Di daerah Kutai pernah
berdiri sebuah kerajaan Hindu tertua di Indonesia . Peninggalan sejarah yang
berasal dari abad ke-4 itu dibuktikan oleh adanya tujuh prasasti yang disebut
yupa bertuliskan huruf Palawa di daerah Muara Kaman sekarang. Yupa adalah tugu
batu yang berfungsi untuk menambatkan hewan korban dalam upacara dalam agama
Hindu. Bahasa yang digunakan pada prasasti itu adalah bahasa Sansekerta. Kini
tulisan itu semakin kabur dan keadaannya sudah berbeda dengan ketika prasasti
itu ditemukan. Sejarah Kutai baru muncul lagi setelah masa Islam, ditandai
dengan berdirinya Kesultanan Kutai setelah abad ke-16. Pemerintahan Kesultanan
berakhir ditangan Aji Muhammad Parikesit (1920-1960). Sampai dengan tahun 1959
daerah Kutai masih menyandang nama "daerah istimewa". Sekarang
statusnya telah
disamakan sebagai sebuah Kabupaten. Bekas istana Sultan Kutai masih berdiri di
Tenggarong dan telah dijadikan Museum Negeri Kalimantan Timur.
Kesultanan Kutai
pernah mengembangkan suatu tradisi penobatan raja yang disebut Erau. Nama
upacara ini berasal dari kata eroh yang berarti "ramai", hal ini
berkaitan dengan keriuhan suasana pada waktu penobatan raja berlangsung.

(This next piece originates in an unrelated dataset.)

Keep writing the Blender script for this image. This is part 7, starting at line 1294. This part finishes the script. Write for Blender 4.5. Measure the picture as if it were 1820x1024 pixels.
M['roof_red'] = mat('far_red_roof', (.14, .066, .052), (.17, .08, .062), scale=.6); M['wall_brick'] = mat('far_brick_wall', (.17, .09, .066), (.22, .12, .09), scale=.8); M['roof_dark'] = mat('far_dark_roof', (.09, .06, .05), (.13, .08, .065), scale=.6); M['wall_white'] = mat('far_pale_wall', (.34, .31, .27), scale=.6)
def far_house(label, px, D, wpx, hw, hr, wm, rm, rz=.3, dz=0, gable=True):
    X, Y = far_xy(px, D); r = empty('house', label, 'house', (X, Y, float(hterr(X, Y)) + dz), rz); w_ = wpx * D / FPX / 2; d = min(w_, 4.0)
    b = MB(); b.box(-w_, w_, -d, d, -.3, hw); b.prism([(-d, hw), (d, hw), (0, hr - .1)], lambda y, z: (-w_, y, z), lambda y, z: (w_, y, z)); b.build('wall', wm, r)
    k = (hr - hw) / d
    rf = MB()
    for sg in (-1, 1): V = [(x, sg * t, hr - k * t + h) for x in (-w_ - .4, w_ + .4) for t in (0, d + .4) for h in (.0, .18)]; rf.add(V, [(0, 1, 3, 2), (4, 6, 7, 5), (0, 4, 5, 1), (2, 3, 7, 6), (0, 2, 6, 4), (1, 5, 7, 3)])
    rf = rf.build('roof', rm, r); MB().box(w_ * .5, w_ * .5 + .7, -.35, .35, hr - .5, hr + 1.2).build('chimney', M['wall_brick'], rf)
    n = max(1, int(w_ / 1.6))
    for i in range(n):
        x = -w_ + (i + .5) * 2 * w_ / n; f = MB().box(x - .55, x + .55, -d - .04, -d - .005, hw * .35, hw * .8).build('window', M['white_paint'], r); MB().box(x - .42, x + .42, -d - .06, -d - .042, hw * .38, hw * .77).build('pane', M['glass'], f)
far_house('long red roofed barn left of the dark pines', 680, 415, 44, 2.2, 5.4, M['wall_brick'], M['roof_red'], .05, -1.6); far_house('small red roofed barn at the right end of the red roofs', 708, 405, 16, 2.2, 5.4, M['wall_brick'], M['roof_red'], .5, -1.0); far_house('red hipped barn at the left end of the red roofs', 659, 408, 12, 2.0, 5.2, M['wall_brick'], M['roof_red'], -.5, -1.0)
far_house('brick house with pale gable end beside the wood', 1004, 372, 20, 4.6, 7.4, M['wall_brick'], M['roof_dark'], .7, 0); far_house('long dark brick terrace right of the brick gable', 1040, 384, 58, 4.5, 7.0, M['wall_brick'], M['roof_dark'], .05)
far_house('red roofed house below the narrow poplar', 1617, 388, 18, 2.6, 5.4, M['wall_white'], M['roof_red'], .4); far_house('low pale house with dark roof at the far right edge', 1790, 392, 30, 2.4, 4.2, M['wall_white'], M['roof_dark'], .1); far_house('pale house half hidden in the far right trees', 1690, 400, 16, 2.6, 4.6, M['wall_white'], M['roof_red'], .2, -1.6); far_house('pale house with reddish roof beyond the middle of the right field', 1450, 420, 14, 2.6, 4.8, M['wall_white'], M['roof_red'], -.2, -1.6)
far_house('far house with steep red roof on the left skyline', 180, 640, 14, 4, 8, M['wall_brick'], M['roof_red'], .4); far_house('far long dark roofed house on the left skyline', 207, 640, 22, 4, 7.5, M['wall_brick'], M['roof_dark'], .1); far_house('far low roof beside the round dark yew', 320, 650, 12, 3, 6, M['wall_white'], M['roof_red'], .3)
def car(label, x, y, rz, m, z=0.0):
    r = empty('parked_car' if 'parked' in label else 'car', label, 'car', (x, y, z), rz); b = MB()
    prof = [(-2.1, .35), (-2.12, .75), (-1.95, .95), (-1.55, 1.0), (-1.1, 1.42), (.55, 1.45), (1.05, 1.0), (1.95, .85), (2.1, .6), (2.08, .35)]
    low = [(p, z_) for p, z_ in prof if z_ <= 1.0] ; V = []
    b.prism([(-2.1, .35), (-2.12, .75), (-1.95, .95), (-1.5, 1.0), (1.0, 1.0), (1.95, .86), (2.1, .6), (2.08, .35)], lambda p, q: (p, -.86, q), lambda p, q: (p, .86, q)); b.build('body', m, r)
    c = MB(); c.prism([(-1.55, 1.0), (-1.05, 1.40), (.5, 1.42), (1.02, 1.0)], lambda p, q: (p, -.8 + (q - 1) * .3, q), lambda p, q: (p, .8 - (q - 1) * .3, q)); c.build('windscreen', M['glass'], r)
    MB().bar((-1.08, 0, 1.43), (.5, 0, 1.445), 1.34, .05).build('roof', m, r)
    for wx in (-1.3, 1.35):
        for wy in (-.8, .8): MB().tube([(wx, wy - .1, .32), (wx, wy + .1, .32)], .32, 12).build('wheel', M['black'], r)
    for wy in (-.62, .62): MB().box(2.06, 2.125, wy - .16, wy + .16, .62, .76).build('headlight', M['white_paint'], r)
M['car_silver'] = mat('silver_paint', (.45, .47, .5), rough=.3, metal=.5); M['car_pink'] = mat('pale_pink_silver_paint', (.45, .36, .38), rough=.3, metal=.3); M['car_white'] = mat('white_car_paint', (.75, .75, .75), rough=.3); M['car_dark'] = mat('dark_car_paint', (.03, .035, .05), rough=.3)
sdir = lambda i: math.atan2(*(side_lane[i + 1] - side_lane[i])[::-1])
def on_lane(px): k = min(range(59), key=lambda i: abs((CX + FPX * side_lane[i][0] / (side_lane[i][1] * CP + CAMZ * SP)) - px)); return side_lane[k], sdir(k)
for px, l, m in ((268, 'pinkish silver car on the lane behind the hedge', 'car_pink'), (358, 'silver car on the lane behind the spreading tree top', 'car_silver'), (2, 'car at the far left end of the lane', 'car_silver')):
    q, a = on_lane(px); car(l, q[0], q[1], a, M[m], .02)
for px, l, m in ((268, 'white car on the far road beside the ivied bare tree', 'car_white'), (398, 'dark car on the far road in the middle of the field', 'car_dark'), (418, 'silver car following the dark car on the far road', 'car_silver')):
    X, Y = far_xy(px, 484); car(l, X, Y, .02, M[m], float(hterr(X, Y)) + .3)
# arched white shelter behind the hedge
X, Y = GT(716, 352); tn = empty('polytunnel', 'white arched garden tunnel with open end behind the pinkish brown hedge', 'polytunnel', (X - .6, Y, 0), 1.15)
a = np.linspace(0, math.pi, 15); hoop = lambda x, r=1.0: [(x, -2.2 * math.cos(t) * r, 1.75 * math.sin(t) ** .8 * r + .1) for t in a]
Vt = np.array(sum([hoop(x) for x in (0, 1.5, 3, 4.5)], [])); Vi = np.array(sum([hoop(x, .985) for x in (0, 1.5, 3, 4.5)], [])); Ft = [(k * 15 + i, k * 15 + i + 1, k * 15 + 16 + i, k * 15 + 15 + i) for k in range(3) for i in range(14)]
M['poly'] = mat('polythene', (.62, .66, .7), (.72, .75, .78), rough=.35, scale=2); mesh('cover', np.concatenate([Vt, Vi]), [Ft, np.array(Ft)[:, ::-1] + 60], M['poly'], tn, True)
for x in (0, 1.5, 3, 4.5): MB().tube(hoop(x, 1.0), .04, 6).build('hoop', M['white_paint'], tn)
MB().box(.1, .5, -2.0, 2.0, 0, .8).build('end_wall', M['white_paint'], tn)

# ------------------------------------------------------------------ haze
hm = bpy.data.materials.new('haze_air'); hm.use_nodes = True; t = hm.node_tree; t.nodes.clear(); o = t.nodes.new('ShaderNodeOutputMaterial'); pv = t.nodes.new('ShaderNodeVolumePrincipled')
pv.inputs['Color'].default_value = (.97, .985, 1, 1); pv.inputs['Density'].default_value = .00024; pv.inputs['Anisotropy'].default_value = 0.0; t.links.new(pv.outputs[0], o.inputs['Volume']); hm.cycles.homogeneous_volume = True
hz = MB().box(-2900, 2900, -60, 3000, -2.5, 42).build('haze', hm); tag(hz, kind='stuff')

Walaupun kesultanan itu sudah tidak ada lagi, tetapi tradisi Erau masih
dilakukan oleh keturunan bangsawan Kutai dengan mengalihkannya menjadi Festival
kebudayaan rakyat Kutai, sekaligus perayaan hari jadi Tenggarong.
Mata
Pencaharian Suku Kutai
Orang Kutai hidup dari pertanian lahan kering, yaitu perladangan di lahan
yang masih cukup luas. Di samping itu diantara mereka juga ada yang menjadi
nelayan, menangkap ikan di danau, sungai, rawa, dan tambak. Hasil pertaniannya
menghasilkan padi, jagung, ubi kayu, ubi jalar, kacang tanah dan sayur-mayur
lainnya. Hutannya yang luas menghasilkan macam-macam kayu kering yang berharga
dijual, seperti kayu meranti, kruing, kayu kapur, kayu bangkirai. Kini
berkembang pula industri pengolahan kayu. Orang Kutai yang berdiam di kota yang
bergerak di bidang jasa, menjadi buruh, dan pegawai.
Kekerabatan
Dalam Suku Kutai
Sistem hubungan kekerabatan masyarakat Kutai bersifat patrilineal, artinya
garis keturunan ditarik ke pihak laki-laki. Pada masa lalu mereka juga mengenal
pelapisan sosial, yang terdiri atas bangsawan, rakyat kebanyakan, dan hamba
sahaya. Sisa kaum bangsawan Kutai terlihat dari gelar yang mereka pakai,
seperti Kiamas, Mas, Aji, Raden, Pangeran Datu. Sekarang penghormatan terhadap
seseorang dalam masyarakat Kutai bukan lagi atas dasar bangsawan, akan tetapi
atas tinggi pendidikan yang diperoleh, status dalam pemerintahan dan kekayaan.
Kesenian
Dalam Suku Kutai
Dalam bidang kesenian orang kutai mengenal suatu seni sastra yang disebut
tarsulan, yaitu syair yang dibacakan dengan berlagu. Biasanya dibawakan pada
upacara perkawinan, khitanan, naik ayunan, dan khatam Al-Quran. Ada pula yang
disebut betingkilan, yaitu seni berbalas pantun antar pemuda dan gadis sambil
berlagu.
Agama
Dan Kepercayaan Suku Kutai
Pada masa sekarang orang Kutai umumnya memeluk agama Islam. Sisa-sisa agama
Hindu masih terlihat dalam berbagai upacara daur hidup, misalnya upacara naik
ayun, pemberian nama bayi, pengobatan tradisional, dan lain-lain.